The legendary money manager John Marks Templeton started early. At age 4, young Templeton was making money at a vegetable business in his native Winchester, Tenn.
Templeton, who recently died at the age of 95, established a pattern of success at a very early age thanks to two remarkable parents. Harvey, his father, was a small-town lawyer who once owned a half dozen farms. His mother, Vella Handly Templeton, was a brilliant woman who studied Latin, Greek and mathematics. Both parents encouraged self-reliance, telling their children they could accomplish anything.
Both parents wanted young John and his brother Harvey to think independently and follow their curiosity to wherever it took them. And they did. Young Templeton experimented with electricity and rebuilt an old car. Almost every pursuit was open to the brothers. That is, as long as they diligently studied and prepared for each venture.
Templeton was also developing a counterintuitive streak, and this independent-minded, high-energy curiosity would serve him well when he became a money manager.
Templeton wasn't born to wealth. Though his parents were comfortable in the 1920s, by 1930 they had been hurt by the Great Depression, and his higher education was in jeopardy.
"At the beginning of sophomore year [1931] my father told me with regret that he could not contribute even one dollar to my education. At first this seemed like a tragedy, but now, looking back, it was the best thing that could have happened," Templeton told his great-niece in the book Investing the Templeton Way.
He sailed through Yale University on scholarships and various part-time jobs and by making money from small-stakes poker. It was a game that Templeton mastered but would never play again after Yale.
Later Templeton was a Rhodes scholar, studying in England. Then he toured the world, trying to learn everything about foreign cultures. Templeton was preparing to become an economic adviser. So he studied law because he believed that knowing law and different cultures would prepare him for his life's work.

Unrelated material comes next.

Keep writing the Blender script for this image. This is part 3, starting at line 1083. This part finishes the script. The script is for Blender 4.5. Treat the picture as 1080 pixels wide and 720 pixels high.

His lineage and his record of academic accomplishment certainly gave young Templeton a good start on his march toward a fabulous career in money management. However, there was something else, something that was a unique part of his life and success: Templeton's spirituality.
His mother was a Presbyterian church elder. But she was also a follower of the early 20th century Unity School of Christianity. This was a kind of offshoot of Christian Science and the transcendentalism of Ralph Waldo Emerson, a philosopher Templeton revered.
Here would be another key element in Templeton's wildly successful career. His spirituality was an essential part of everything he did. His religion viewed material prosperity as "a good thing ... it should flow naturally from intelligent planning and preparing spiritually and intellectually for success," wrote William Proctor in The Templeton Touch (Templeton's authorized biography).